Wir sehen in jedem Kind eine Sehnsucht nach ...

  • Beziehung zu anderen Kindern, weshalb wir ihm helfen, in die Gemeinschaft hineinzuwachsen und Konflikte im Miteinander zu lösen. 
     
  • Beziehung zu uns, die wir fördern z.B. durch aktives Zuhören und wahrnehmen von Bedürfnissen.
    Menschen sind auf Beziehung hin geschaffen. Deswegen sagt Gott in der Schöpfungsgeschichte: "Es ist nicht gut, dass der Mensch allein ist."
     
  • Beziehung zum Unendlichen, der wir durch entsprechende Angebote (z.B. Andacht, Tischgebet …) Raum geben.  
    Dass der Mensch sich nach dem Unendlichen, nach Gott sehnt, zieht sich als Thema durch die ganze Bibel. Ein Beispiel ist Psalm 63: "Gott! Du bist mein Gott, dich suche ich! Ich sehne mich nach dir mit Leib und Seele; ich dürste nach dir wie ausgedörrtes, wasserloses Land."
     
  • Schönheit, die wir bedienen durch Naturerfahrungen, künstlerisches Gestalten, Gestaltung der Räume, Musik etc.
    Die Bibel singt das Lob der Schönheit: In der Schöpfungsgeschichte ("und es war sehr gut") aber auch in den Psalmen oder im Hohelied der Liebe. Unsere tiefe Sehnsucht nach der Natur ist letztlich nichts anderes als die Sehnsucht nach Schönheit. Schönheit hat mitunter auch einen Zweck (sie dient der Evolution der Arten), aber oft ist sie völlig zweckfrei - eben einfach nur schön. So wie ja auch das menschliche Leben keinem Zweck unterworfen ist. Sich an der Schönheit der Welt zu erfreuen, selbst etwas Schönes zu schaffen (in der Kunst, der Musik) entspricht daher unserem Schöpfungsauftrag. 

Wir setzen uns zum Ziel ...

Wir wissen, dass jedes Kind und auch wir abhängig sind von der Liebe anderer.
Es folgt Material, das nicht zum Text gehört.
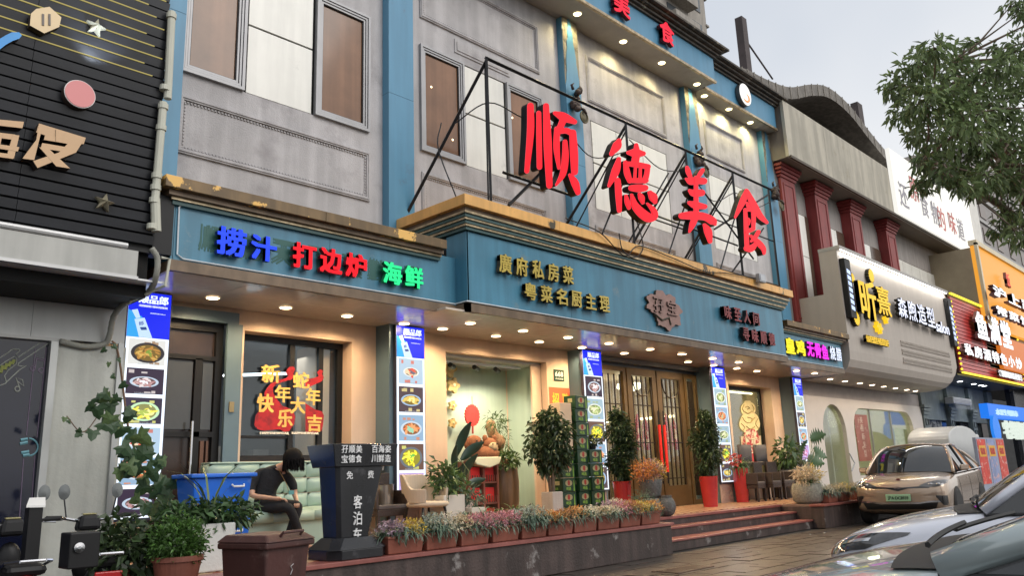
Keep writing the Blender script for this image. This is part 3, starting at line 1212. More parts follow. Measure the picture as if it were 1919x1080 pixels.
# --- display recess
MINT = mat('mint_partition', (.44, .53, .44), .3, var=.05, streak=.05, sdir=(12, 12, .3))
b = MB()
b.box(9.0, 11.55, PZ, 12.0, 11.6, 3.6)
b.box(11.75, 10.66, PZ, 11.8, 11.55, 3.6)
b.box(9.12, 10.66, PZ, 9.17, 11.55, 3.6)
part(b, 'display_wall', MINT)
b = MB()
b.box(9.1, 10.66, 3.4, 11.8, 11.6, 3.45)
part(b, 'display_ceiling', mat('display_ceiling', (.5, .5, .48), .5))
b = MB()
b.tube([(11.74, 11.54, PZ), (11.74, 11.54, 3.4)], .012, 6)
b.box(11.55, 10.655, PZ, 11.81, 10.70, 3.42)
part(b, 'display_trim', CREAM)
b = MB()
b.box(9.25, 10.9, 3.34, 11.5, 10.94, 3.38)
TR = part(b, 'light_track', WHITEP)
for x in (9.7, 10.3, 10.85):
    b = MB()
    b.tube([(x - .09, 10.86, 3.29), (x + .09, 10.96, 3.27)], .045, 12)
    b.build('spot_head', BLACK, TR)
    lamp('SPOT', (x, 10.8, 3.25), 55, (1, .93, .74), .05, (x + .3, 11.5, 1.4), R(120))
b = MB()
b.box(9.0, 10.66, PZ - .05, 12, 11.6, PZ)
part(b, 'display_floor', mat('display_floor', (.3, .25, .2), .5))

# --- entrance
ED = 10.62
b = MB()
b.box(13.05, ED, 3.55, 17.48, ED + .1, SZ + .04)
b.box(13.05, YL - .05, 3.62, 17.48, YL + .06, SZ - .01)
part(b, 'door_header', mat('grey_header', (.10, .11, .12), .35))
b = MB()
b.box(13.04, YL, PZ, 13.10, ED + .2, SZ)
b.box(17.42, YL, PZ, 17.50, ED + .2, SZ)
part(b, 'door_cheek', BLUES)
GOLDM = mat('gold_door_frame', (.13, .08, .032), .3, metal=.55, var=.2, dirt=(.2, .14, .07), dlo=.55, dhi=.7)
IRON = mat('dark_grille', (.022, .014, .008), .4, metal=.4)
for x0, x1, kind_ in ((13.1, 14.5, 's'), (14.55, 15.66, 'd'), (15.70, 16.80, 'd'), (16.84, 17.42, 's')):
    b = MB()
    frame(b, x0, x1, PZ + .01, 3.55, ED, .10 if kind_ == 's' else .16, .06)
    if kind_ == 'd':
        b.box(x0 + .16, ED - .06, PZ + .17, x1 - .16, ED + .02, 0.95)
    D_ = part(b, 'entrance_door' if kind_ == 'd' else 'sidelight', GOLDM)
    b = MB()
    b.box(x0 + .1, ED + .0, PZ + .1, x1 - .1, ED + .012, 3.45)
    b.build('pane', GLASS, D_)
    b = MB()
    ww = x1 - x0
    n = 5 if kind_ == 'd' else (6 if ww > 1 else 4)
    for k in range(n):
        xx = x0 + .2 + (ww - .4) * k / (n - 1)
        b.box(xx - .013, ED - .05, PZ + .2, xx + .013, ED - .024, 3.38)
    for z in (2.72, 1.9, 1.1):
        b.box(x0 + .16, ED - .048, z, x1 - .16, ED - .026, z + .02)
    if kind_ == 'd':
        xm = (x0 + x1) / 2
        for sg in (-1, 1):
            b.tube([(xm + sg * (ww / 2 - .2) * math.cos(t) ** .8, ED - .055, 3.36 - .42 * math.sin(t)) for t in np.linspace(0, PI / 2, 8)], .015, 6)
    b.build('grille', IRON, D_)
    if kind_ == 'd':
        xm = x1 - .08 if x0 < 15 else x0 + .08
        h = MB().tube([(xm, ED - .11, 1.0), (xm, ED - .11, 2.62)], .018, 8).build('handle', BLACKM, D_)
        b = MB().tube([(xm, ED - .11, 1.25), (xm, ED - .11, 2.3)], .034, 12)
        b.build('grip', mat('red_glossy_tube', (.72, .03, .02), .22, var=.1), h)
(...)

Wir schenken diese Liebe und sind bereit, sie uns schenken zu lassen.

Wir kommen von Gott und kehren heim zu ihm. Unsere Existenz beginnt als Säugling völlig hilflos, angewiesen auf die Fürsorge anderer Menschen, und oftmals endet sie ebenso (daher heißt es in den 10 Geboten wir sollen Vater und Mutter ehren, damit ist die Fürsorge für die alt gewordenen Eltern gemeint). Doch auch während unserer "besten Jahre" wären wir alleine verloren wie Elia in der Wüste. schon unsere Existenz ist abhängig, hilflos kommen wir zur Welt, wir sind verloren allein (z.B. wie Elia in der Wüste). Dies zu wissen ist ein elementarer Teil christlicher Grundhaltung (Stichwort: Demut).